Four persons can hit a target correctly with probabilities $$\frac{1}{2}$$, $$\frac{1}{3}$$, $$\frac{1}{4}$$ and $$\frac{1}{8}$$ respectively. If all hit at the target independently, then the probability that the target would be hit, is:

Let us denote the probabilities of the four persons hitting the target by $$p_1=\dfrac12,\;p_2=\dfrac13,\;p_3=\dfrac14,\;p_4=\dfrac18.$$

We want the probability that the target is hit by at least one of them. A convenient way to calculate this is to first find the probability that none of them hits the target, and then subtract that value from 1.

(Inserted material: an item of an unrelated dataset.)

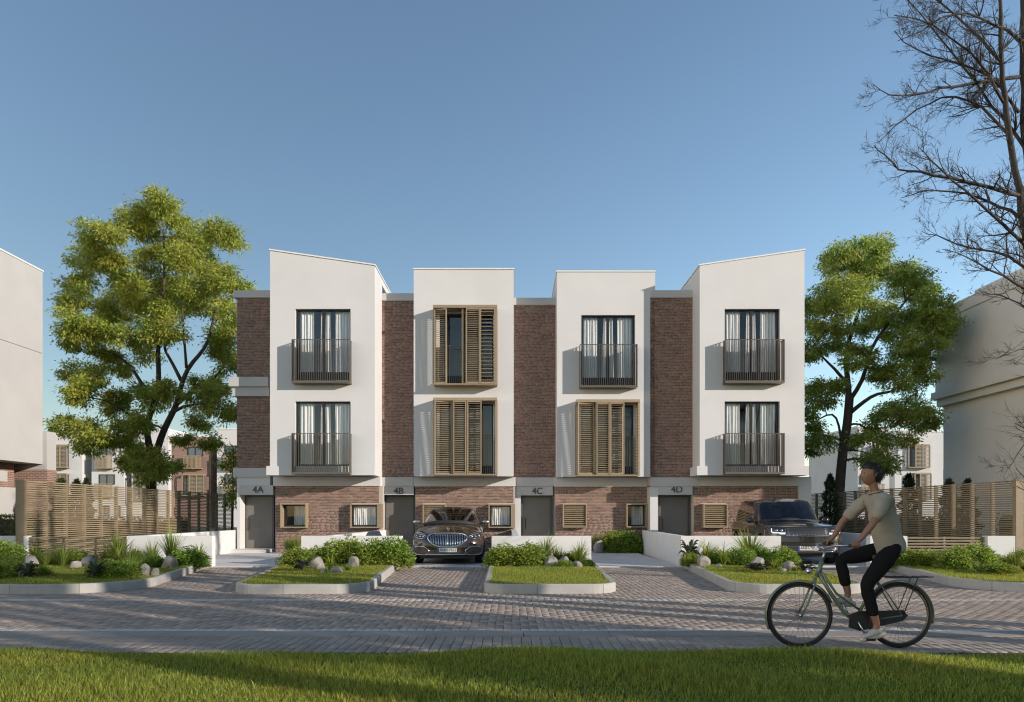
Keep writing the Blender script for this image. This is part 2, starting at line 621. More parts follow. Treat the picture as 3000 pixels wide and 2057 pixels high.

The probability that a person misses the target is obtained by subtracting the probability of a hit from 1. Thus we have

$$q_1 = 1 - p_1 = 1 - \dfrac12 = \dfrac12,$$

$$q_2 = 1 - p_2 = 1 - \dfrac13 = \dfrac23,$$

$$q_3 = 1 - p_3 = 1 - \dfrac14 = \dfrac34,$$

$$q_4 = 1 - p_4 = 1 - \dfrac18 = \dfrac78.$$

Because the shots are independent, the probability that all four persons miss the target is the product of their individual miss-probabilities:

$$P(\text{all miss}) \;=\; q_1 \times q_2 \times q_3 \times q_4 \;=\; \dfrac12 \times \dfrac23 \times \dfrac34 \times \dfrac78.$$

Step-by-step multiplication gives

$$\dfrac12 \times \dfrac23 = \dfrac{1}{3},$$

$$\dfrac{1}{3} \times \dfrac34 = \dfrac14,$$

$$\dfrac14 \times \dfrac78 = \dfrac{7}{32}.$$

So we have

$$P(\text{all miss}) = \dfrac{7}{32}.$$

Now we apply the complementary probability formula

$$P(\text{at least one hit}) = 1 - P(\text{all miss}).$$

Substituting the value just obtained,

$$P(\text{at least one hit}) = 1 - \dfrac{7}{32} = \dfrac{32}{32} - \dfrac{7}{32} = \dfrac{25}{32}.$$

Hence, the correct answer is Option D.